Souk Libya à Ben Guerdane
Le poste frontalier de Ras Jedir, qui connaît une fréquence quotidienne de passage entre 10.000 et 15.000 voyageurs dans les deux sens, avait alors accusé une forte baisse de son flux en raison de ces dispositions ciblant les «commerçants de la valise», c’est à dire ces Tunisiens et Tunisiennes sans ressources qui achètent des marchandises importées par les grossistes libyens de la Chine, des pays du Sud-est asiatique et de la Turquie, pour les revendre en Tunisie moyennant une petite plus-value. De quoi mettre un peu de beurre dans les épinards et améliorer le quotidien.
Ces dispositions ont touché, on l’imagine, une large frange des habitants de la zone frontalière des deux côtés, ce qui a poussé certains habitants de Ben Guerdane à protester en bloquant l’unique route reliant les deux pays et en jetant des pierres contre les voitures empruntant cet axe.
Mesures (et contre-mesures) libyennes
Face à l’ampleur de la contestation, les autorités libyennes avaient alors réagi en demandant à leurs agents des douanes de mettre moins de zèle et de fermeté dans l’exécution des nouvelles dispositions. Les flux n’ont pas tardé à reprendre leur cours normal, sachant que près de 3 millions de personnes traversent chaque année la frontière dans les deux sens pour diverses raisons allant du tourisme au commerce et aux soins de santé.
L’on se souvient aussi que, fin octobre dernier, l’entretien du Président Zine El Abidine Ben Ali avec M. Al-Baghdadi Ali Al-Mahmoudi, secrétaire du Comité populaire général de la Jamahiriya arabe libyenne (Premier ministre), en présence du Premier ministre, M. Mohamed Ghannouchi, a débouché sur un certain nombre de décisions visant à améliorer les flux des échanges humains, commerciaux et d’investissement entre les deux pays.
La Tunisie et la Libye s’étaient alors engagées à assurer la libre circulation des citoyens entre leurs frontières. Il a été décidé aussi de mettre en place une zone économique franche entre Ben Guerdane, au sud de la Tunisie, et Zouara, au nord de la Libye, pour libérer les échanges commerciaux dans les deux sens.
Si elles avaient été mises à exécution avec la diligence requise par nos frères libyens, ces deux importantes décisions auraient sans doute aidé à renforcer la mobilité des hommes: les Tunisiens cherchant des emplois et des sources de revenu en Libye, et les Libyens en quête de meilleurs soins de santé et autres services en Tunisie.
Elles auraient aussi aidé à lever les obstacles de toutes sortes qui entravent les échanges commerciaux et d’investissements entre les deux pays et privent leurs opérateurs économiques de la visibilité et de la prévisibilité nécessaires au lancement et au développement des projets.
Décisions et effets d’annonce
La libre circulation des hommes et des marchandises, qui est inscrite dans les textes fondateurs de l’Union du Maghreb arabe (Uma), doit cesser d’être un vœu pieux ou une simple déclaration de principe pour se traduire dans des décisions.
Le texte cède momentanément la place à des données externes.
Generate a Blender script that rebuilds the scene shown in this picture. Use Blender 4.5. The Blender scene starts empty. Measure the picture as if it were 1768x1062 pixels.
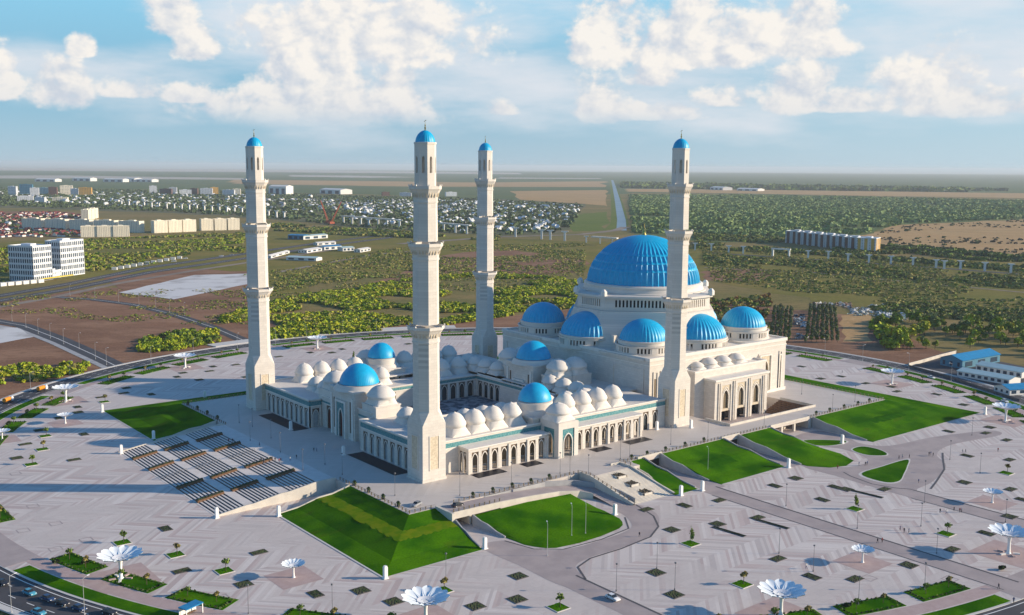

Celles-ci, une fois annoncées, doivent aussi dépasser le simple effet d’annonce, dont on attend quelque dividende politique, pour devenir une réalité pour les peuples de la région qui les appellent de tous leurs vœux et en attendent une amélioration de leurs conditions de vie.
En d’autres termes, nous espérons que la «levée des obstacles financiers à l’entrée des Tunisiens en quête d’un emploi en Libye» soit vraiment la dernière, c’est-à-dire définitive et non sujette à des remises en question.